» **THE PROBLEM**: Write out all the entries word for word, but skip any images.
#### DATA FOR PROCESSING ####
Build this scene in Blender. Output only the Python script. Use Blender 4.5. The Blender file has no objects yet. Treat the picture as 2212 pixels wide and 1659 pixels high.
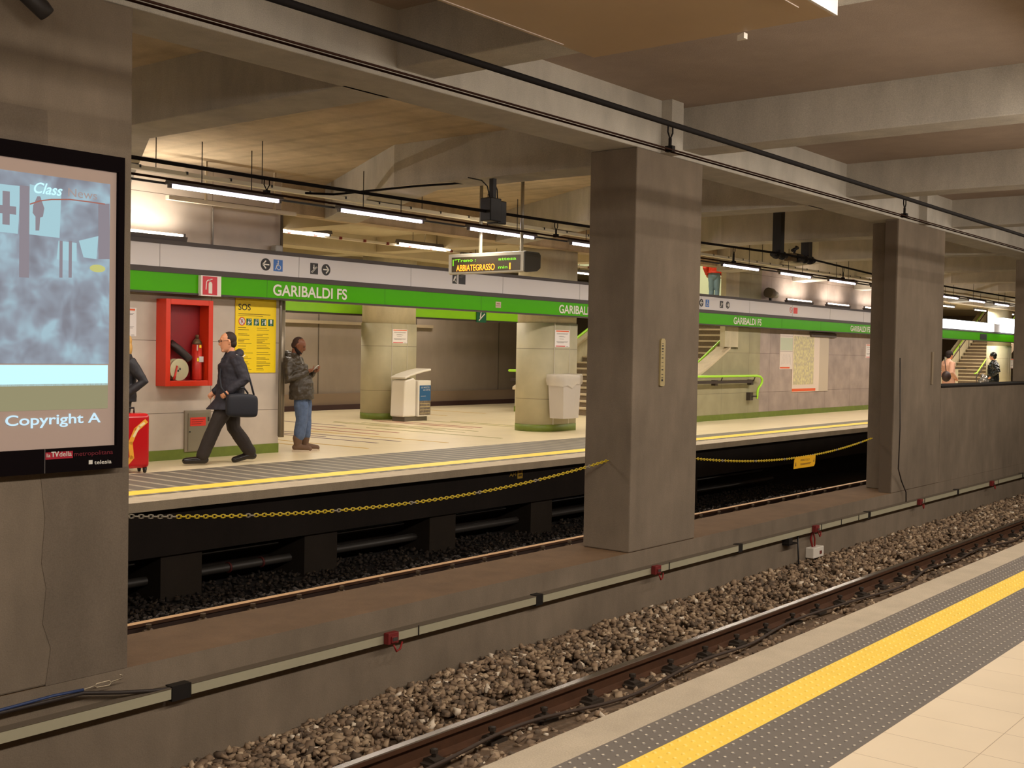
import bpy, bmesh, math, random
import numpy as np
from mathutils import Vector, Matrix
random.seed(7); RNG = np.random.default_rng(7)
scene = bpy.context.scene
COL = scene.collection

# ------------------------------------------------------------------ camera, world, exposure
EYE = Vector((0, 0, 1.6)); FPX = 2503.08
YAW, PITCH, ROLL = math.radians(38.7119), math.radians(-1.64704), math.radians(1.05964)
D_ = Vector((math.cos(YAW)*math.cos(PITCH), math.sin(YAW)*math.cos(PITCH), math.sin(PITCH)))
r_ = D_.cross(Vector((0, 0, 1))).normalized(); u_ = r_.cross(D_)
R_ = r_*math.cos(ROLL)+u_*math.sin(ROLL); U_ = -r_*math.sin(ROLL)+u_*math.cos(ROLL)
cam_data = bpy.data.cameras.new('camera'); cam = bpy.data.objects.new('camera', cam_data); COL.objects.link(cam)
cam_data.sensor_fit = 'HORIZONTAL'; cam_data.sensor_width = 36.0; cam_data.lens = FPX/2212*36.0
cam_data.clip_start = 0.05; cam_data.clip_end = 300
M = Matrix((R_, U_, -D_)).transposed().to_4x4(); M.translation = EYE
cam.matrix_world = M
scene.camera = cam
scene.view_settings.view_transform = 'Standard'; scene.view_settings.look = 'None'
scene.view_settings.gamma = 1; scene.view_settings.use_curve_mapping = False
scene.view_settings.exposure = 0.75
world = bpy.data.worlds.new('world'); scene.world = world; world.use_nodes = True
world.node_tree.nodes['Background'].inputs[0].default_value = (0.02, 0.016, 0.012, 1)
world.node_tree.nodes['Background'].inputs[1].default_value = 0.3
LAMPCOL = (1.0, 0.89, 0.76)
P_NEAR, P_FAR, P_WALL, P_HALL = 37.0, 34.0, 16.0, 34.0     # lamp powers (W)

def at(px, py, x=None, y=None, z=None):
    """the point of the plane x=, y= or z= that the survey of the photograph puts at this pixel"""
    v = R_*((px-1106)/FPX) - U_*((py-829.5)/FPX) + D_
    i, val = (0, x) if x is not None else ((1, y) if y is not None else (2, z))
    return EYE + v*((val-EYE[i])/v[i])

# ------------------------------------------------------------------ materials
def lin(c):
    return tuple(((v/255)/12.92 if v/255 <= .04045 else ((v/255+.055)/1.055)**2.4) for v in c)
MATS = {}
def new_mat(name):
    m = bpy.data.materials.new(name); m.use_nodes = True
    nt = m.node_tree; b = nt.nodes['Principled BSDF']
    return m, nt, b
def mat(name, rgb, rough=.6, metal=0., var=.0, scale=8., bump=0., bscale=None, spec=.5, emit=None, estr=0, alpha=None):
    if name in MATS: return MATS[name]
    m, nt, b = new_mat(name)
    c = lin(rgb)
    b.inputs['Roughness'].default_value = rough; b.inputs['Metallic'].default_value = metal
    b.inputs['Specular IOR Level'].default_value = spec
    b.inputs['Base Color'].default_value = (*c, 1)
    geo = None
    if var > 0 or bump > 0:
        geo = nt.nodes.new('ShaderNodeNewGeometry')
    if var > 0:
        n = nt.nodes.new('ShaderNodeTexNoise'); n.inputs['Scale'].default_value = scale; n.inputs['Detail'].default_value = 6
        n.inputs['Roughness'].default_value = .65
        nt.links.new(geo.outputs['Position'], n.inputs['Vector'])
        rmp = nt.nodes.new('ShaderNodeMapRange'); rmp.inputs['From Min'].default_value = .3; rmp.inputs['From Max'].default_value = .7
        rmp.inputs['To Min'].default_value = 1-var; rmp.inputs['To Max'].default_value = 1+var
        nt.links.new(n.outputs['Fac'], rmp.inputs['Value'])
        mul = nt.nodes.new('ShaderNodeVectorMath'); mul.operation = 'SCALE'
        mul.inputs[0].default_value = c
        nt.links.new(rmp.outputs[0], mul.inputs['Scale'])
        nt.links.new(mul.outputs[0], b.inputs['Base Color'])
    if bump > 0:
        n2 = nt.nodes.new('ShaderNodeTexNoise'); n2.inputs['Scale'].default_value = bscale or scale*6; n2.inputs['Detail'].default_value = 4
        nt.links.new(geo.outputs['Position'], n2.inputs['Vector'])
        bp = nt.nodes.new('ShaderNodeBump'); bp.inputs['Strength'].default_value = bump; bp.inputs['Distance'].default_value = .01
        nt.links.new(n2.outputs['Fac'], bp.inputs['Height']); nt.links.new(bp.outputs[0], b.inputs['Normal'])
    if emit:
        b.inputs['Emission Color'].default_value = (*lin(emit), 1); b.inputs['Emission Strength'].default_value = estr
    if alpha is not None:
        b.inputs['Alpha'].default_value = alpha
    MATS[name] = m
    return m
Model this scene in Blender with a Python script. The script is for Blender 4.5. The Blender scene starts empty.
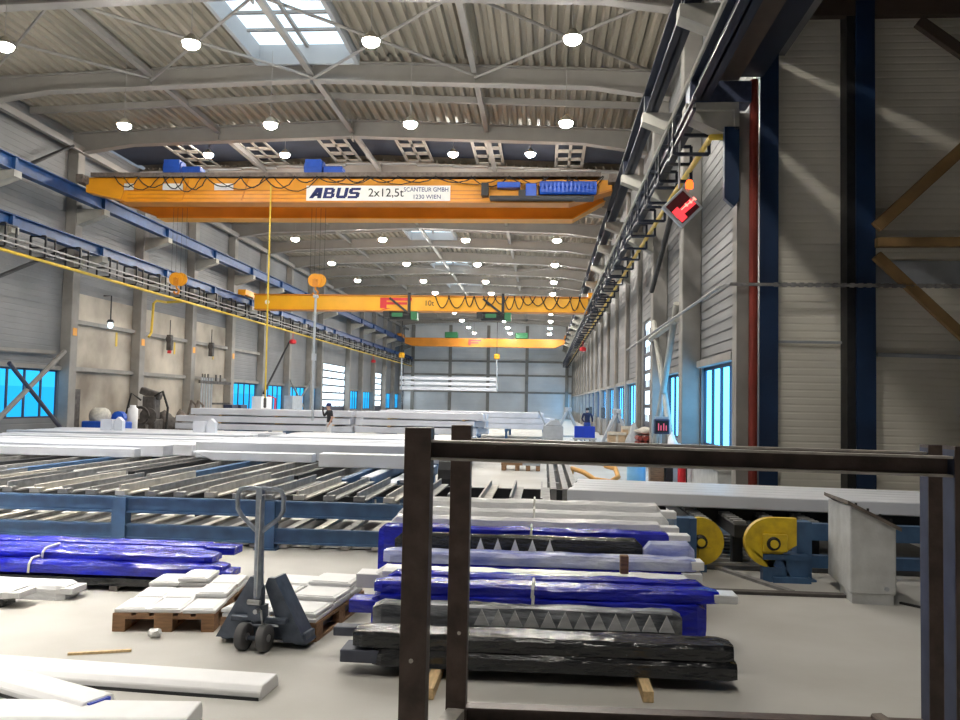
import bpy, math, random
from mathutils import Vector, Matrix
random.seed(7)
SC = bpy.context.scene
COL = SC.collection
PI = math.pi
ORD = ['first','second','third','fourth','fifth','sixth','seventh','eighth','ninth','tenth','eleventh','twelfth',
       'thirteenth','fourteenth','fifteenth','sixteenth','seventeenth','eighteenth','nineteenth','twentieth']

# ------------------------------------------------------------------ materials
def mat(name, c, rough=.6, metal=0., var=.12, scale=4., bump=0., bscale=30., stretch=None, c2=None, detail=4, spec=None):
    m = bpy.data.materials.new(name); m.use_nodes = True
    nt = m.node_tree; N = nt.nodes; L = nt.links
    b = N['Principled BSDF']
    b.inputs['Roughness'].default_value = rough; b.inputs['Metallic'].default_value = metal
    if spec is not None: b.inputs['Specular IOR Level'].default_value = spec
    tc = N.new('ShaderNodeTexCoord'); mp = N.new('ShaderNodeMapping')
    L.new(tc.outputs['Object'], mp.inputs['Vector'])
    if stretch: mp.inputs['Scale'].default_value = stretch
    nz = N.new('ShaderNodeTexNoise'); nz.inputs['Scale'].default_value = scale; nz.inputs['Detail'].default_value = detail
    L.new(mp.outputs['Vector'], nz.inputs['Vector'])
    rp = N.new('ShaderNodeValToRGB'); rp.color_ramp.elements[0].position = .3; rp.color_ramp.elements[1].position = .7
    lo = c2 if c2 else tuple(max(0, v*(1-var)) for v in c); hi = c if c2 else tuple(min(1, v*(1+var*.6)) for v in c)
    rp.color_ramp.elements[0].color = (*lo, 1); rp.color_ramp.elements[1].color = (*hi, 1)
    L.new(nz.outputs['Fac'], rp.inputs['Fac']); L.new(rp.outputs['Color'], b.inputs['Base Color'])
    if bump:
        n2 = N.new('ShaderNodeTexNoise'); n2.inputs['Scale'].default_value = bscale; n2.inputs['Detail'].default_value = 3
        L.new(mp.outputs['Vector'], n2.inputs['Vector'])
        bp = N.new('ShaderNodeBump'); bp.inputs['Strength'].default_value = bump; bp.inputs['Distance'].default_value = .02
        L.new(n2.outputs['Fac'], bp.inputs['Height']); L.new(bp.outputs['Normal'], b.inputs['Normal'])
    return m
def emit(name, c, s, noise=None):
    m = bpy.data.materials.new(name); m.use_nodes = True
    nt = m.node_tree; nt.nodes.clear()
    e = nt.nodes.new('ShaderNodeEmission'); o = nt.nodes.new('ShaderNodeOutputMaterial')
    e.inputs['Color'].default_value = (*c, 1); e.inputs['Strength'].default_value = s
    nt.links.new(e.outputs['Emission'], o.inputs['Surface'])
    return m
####
» **RIGHT ANSWER**:
Build this scene in Blender. Output only the Python script. Use Blender 4.5. The Blender file has no objects yet. Treat the picture as 2212 pixels wide and 1659 pixels high.
import bpy, bmesh, math, random
import numpy as np
from mathutils import Vector, Matrix
random.seed(7); RNG = np.random.default_rng(7)
scene = bpy.context.scene
COL = scene.collection

# ------------------------------------------------------------------ camera, world, exposure
EYE = Vector((0, 0, 1.6)); FPX = 2503.08
YAW, PITCH, ROLL = math.radians(38.7119), math.radians(-1.64704), math.radians(1.05964)
D_ = Vector((math.cos(YAW)*math.cos(PITCH), math.sin(YAW)*math.cos(PITCH), math.sin(PITCH)))
r_ = D_.cross(Vector((0, 0, 1))).normalized(); u_ = r_.cross(D_)
R_ = r_*math.cos(ROLL)+u_*math.sin(ROLL); U_ = -r_*math.sin(ROLL)+u_*math.cos(ROLL)
cam_data = bpy.data.cameras.new('camera'); cam = bpy.data.objects.new('camera', cam_data); COL.objects.link(cam)
cam_data.sensor_fit = 'HORIZONTAL'; cam_data.sensor_width = 36.0; cam_data.lens = FPX/2212*36.0
cam_data.clip_start = 0.05; cam_data.clip_end = 300
M = Matrix((R_, U_, -D_)).transposed().to_4x4(); M.translation = EYE
cam.matrix_world = M
scene.camera = cam
scene.view_settings.view_transform = 'Standard'; scene.view_settings.look = 'None'
scene.view_settings.gamma = 1; scene.view_settings.use_curve_mapping = False
scene.view_settings.exposure = 0.75
world = bpy.data.worlds.new('world'); scene.world = world; world.use_nodes = True
world.node_tree.nodes['Background'].inputs[0].default_value = (0.02, 0.016, 0.012, 1)
world.node_tree.nodes['Background'].inputs[1].default_value = 0.3
LAMPCOL = (1.0, 0.89, 0.76)
P_NEAR, P_FAR, P_WALL, P_HALL = 37.0, 34.0, 16.0, 34.0     # lamp powers (W)

def at(px, py, x=None, y=None, z=None):
    """the point of the plane x=, y= or z= that the survey of the photograph puts at this pixel"""
    v = R_*((px-1106)/FPX) - U_*((py-829.5)/FPX) + D_
    i, val = (0, x) if x is not None else ((1, y) if y is not None else (2, z))
    return EYE + v*((val-EYE[i])/v[i])

# ------------------------------------------------------------------ materials
def lin(c):
    return tuple(((v/255)/12.92 if v/255 <= .04045 else ((v/255+.055)/1.055)**2.4) for v in c)
MATS = {}
def new_mat(name):
    m = bpy.data.materials.new(name); m.use_nodes = True
    nt = m.node_tree; b = nt.nodes['Principled BSDF']
    return m, nt, b
def mat(name, rgb, rough=.6, metal=0., var=.0, scale=8., bump=0., bscale=None, spec=.5, emit=None, estr=0, alpha=None):
    if name in MATS: return MATS[name]
    m, nt, b = new_mat(name)
    c = lin(rgb)
    b.inputs['Roughness'].default_value = rough; b.inputs['Metallic'].default_value = metal
    b.inputs['Specular IOR Level'].default_value = spec
    b.inputs['Base Color'].default_value = (*c, 1)
    geo = None
    if var > 0 or bump > 0:
        geo = nt.nodes.new('ShaderNodeNewGeometry')
    if var > 0:
        n = nt.nodes.new('ShaderNodeTexNoise'); n.inputs['Scale'].default_value = scale; n.inputs['Detail'].default_value = 6
        n.inputs['Roughness'].default_value = .65
        nt.links.new(geo.outputs['Position'], n.inputs['Vector'])
        rmp = nt.nodes.new('ShaderNodeMapRange'); rmp.inputs['From Min'].default_value = .3; rmp.inputs['From Max'].default_value = .7
        rmp.inputs['To Min'].default_value = 1-var; rmp.inputs['To Max'].default_value = 1+var
        nt.links.new(n.outputs['Fac'], rmp.inputs['Value'])
        mul = nt.nodes.new('ShaderNodeVectorMath'); mul.operation = 'SCALE'
        mul.inputs[0].default_value = c
        nt.links.new(rmp.outputs[0], mul.inputs['Scale'])
        nt.links.new(mul.outputs[0], b.inputs['Base Color'])
    if bump > 0:
        n2 = nt.nodes.new('ShaderNodeTexNoise'); n2.inputs['Scale'].default_value = bscale or scale*6; n2.inputs['Detail'].default_value = 4
        nt.links.new(geo.outputs['Position'], n2.inputs['Vector'])
        bp = nt.nodes.new('ShaderNodeBump'); bp.inputs['Strength'].default_value = bump; bp.inputs['Distance'].default_value = .01
        nt.links.new(n2.outputs['Fac'], bp.inputs['Height']); nt.links.new(bp.outputs[0], b.inputs['Normal'])
    if emit:
        b.inputs['Emission Color'].default_value = (*lin(emit), 1); b.inputs['Emission Strength'].default_value = estr
    if alpha is not None:
        b.inputs['Alpha'].default_value = alpha
    MATS[name] = m
    return m
Model this scene in Blender with a Python script. The script is for Blender 4.5. The Blender scene starts empty.
import bpy, math, random
from mathutils import Vector, Matrix
random.seed(7)
SC = bpy.context.scene
COL = SC.collection
PI = math.pi
ORD = ['first','second','third','fourth','fifth','sixth','seventh','eighth','ninth','tenth','eleventh','twelfth',
       'thirteenth','fourteenth','fifteenth','sixteenth','seventeenth','eighteenth','nineteenth','twentieth']

# ------------------------------------------------------------------ materials
def mat(name, c, rough=.6, metal=0., var=.12, scale=4., bump=0., bscale=30., stretch=None, c2=None, detail=4, spec=None):
    m = bpy.data.materials.new(name); m.use_nodes = True
    nt = m.node_tree; N = nt.nodes; L = nt.links
    b = N['Principled BSDF']
    b.inputs['Roughness'].default_value = rough; b.inputs['Metallic'].default_value = metal
    if spec is not None: b.inputs['Specular IOR Level'].default_value = spec
    tc = N.new('ShaderNodeTexCoord'); mp = N.new('ShaderNodeMapping')
    L.new(tc.outputs['Object'], mp.inputs['Vector'])
    if stretch: mp.inputs['Scale'].default_value = stretch
    nz = N.new('ShaderNodeTexNoise'); nz.inputs['Scale'].default_value = scale; nz.inputs['Detail'].default_value = detail
    L.new(mp.outputs['Vector'], nz.inputs['Vector'])
    rp = N.new('ShaderNodeValToRGB'); rp.color_ramp.elements[0].position = .3; rp.color_ramp.elements[1].position = .7
    lo = c2 if c2 else tuple(max(0, v*(1-var)) for v in c); hi = c if c2 else tuple(min(1, v*(1+var*.6)) for v in c)
    rp.color_ramp.elements[0].color = (*lo, 1); rp.color_ramp.elements[1].color = (*hi, 1)
    L.new(nz.outputs['Fac'], rp.inputs['Fac']); L.new(rp.outputs['Color'], b.inputs['Base Color'])
    if bump:
        n2 = N.new('ShaderNodeTexNoise'); n2.inputs['Scale'].default_value = bscale; n2.inputs['Detail'].default_value = 3
        L.new(mp.outputs['Vector'], n2.inputs['Vector'])
        bp = N.new('ShaderNodeBump'); bp.inputs['Strength'].default_value = bump; bp.inputs['Distance'].default_value = .02
        L.new(n2.outputs['Fac'], bp.inputs['Height']); L.new(bp.outputs['Normal'], b.inputs['Normal'])
    return m
def emit(name, c, s, noise=None):
    m = bpy.data.materials.new(name); m.use_nodes = True
    nt = m.node_tree; nt.nodes.clear()
    e = nt.nodes.new('ShaderNodeEmission'); o = nt.nodes.new('ShaderNodeOutputMaterial')
    e.inputs['Color'].default_value = (*c, 1); e.inputs['Strength'].default_value = s
    nt.links.new(e.outputs['Emission'], o.inputs['Surface'])
    return m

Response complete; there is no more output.